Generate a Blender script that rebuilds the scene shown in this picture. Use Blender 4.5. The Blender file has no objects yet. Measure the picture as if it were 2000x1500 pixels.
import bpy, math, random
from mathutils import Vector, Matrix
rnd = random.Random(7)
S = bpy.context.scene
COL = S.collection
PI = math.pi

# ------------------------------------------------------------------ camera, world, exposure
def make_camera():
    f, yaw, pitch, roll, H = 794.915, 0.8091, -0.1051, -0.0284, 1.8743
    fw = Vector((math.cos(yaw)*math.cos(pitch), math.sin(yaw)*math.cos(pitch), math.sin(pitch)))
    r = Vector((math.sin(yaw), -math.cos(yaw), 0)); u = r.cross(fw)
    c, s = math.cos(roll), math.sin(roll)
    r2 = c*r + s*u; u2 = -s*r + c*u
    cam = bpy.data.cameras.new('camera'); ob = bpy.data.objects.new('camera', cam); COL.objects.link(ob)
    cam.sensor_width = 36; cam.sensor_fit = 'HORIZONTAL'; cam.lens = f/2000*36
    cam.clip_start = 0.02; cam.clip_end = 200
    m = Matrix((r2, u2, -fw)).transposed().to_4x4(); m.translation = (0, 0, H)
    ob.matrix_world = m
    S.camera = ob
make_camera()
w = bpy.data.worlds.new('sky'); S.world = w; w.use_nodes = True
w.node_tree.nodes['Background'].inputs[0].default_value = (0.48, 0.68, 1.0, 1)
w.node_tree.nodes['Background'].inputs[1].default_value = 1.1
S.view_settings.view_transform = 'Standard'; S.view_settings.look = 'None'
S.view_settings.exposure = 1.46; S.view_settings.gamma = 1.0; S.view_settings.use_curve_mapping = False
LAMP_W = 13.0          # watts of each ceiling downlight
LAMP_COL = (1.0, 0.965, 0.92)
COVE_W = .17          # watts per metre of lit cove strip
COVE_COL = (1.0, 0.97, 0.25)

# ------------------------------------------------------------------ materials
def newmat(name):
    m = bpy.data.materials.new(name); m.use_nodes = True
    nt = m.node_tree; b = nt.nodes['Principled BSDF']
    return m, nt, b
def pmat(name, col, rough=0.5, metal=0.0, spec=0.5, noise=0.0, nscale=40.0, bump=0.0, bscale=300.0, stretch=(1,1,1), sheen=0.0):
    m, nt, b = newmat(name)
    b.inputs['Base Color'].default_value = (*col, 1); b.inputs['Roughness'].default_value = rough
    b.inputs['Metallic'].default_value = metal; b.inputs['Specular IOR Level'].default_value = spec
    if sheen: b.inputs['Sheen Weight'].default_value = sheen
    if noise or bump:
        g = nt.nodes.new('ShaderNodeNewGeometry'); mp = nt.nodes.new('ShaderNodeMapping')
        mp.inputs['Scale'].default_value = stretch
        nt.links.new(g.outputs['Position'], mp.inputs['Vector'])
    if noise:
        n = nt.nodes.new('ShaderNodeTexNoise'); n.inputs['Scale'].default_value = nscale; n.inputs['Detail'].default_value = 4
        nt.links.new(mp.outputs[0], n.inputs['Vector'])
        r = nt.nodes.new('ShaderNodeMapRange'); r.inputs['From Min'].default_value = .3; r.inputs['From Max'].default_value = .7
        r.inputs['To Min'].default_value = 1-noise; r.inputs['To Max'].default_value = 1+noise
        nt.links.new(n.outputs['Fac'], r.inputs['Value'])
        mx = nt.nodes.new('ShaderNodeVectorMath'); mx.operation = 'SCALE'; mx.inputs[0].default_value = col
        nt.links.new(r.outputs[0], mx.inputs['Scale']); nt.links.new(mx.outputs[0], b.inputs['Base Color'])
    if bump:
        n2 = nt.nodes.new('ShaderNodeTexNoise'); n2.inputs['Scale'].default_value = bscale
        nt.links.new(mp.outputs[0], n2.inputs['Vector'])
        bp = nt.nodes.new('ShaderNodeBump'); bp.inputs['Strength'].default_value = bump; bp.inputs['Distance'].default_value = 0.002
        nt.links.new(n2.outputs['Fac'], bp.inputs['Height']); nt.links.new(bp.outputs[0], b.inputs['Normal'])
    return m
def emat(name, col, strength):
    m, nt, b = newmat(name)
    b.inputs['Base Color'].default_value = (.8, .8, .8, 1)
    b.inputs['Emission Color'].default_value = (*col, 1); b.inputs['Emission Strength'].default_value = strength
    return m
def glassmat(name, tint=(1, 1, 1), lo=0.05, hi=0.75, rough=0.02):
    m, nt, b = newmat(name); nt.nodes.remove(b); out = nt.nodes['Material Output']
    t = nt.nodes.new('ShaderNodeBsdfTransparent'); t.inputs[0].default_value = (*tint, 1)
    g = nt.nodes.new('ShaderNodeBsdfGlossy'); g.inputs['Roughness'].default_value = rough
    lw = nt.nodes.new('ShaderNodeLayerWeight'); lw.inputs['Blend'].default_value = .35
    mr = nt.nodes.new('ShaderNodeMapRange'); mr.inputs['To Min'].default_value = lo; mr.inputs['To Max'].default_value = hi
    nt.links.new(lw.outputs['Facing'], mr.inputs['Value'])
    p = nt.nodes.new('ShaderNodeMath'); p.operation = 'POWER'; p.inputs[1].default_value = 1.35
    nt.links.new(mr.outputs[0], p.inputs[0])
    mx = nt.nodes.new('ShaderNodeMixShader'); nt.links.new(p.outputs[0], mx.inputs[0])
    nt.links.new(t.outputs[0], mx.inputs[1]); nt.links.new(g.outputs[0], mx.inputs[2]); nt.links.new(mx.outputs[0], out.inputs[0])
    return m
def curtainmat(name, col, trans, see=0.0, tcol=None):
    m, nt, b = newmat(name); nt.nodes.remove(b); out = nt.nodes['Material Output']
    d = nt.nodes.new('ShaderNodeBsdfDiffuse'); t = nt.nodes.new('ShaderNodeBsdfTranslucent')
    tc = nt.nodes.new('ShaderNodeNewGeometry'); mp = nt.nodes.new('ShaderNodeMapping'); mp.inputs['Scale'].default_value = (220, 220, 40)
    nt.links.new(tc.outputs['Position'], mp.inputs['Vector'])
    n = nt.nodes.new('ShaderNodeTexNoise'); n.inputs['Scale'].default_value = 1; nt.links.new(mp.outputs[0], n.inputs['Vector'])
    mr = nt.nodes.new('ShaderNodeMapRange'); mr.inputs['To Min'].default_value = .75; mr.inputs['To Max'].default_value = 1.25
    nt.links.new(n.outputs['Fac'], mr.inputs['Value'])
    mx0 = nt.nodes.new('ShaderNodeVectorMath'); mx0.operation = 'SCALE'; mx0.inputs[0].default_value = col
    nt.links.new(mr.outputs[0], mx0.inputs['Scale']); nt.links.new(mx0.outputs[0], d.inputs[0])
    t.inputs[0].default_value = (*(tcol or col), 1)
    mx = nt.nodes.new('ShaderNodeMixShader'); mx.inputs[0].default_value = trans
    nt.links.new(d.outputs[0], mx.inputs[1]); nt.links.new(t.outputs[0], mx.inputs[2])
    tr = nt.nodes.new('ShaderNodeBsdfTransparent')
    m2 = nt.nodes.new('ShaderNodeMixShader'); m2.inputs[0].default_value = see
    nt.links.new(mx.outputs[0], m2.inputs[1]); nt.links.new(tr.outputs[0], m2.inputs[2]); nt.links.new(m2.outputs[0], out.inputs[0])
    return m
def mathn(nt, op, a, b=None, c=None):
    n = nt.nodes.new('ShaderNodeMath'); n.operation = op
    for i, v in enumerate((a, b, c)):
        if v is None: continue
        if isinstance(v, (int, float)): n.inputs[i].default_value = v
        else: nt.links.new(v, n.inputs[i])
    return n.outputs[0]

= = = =

Retype only the lines running from the top of the listing to the line that holds "PI = math.pi", both ends included.

Generate a Blender script that rebuilds the scene shown in this picture. Use Blender 4.5. The Blender file has no objects yet. Measure the picture as if it were 2000x1500 pixels.
import bpy, math, random
from mathutils import Vector, Matrix
rnd = random.Random(7)
S = bpy.context.scene
COL = S.collection
PI = math.pi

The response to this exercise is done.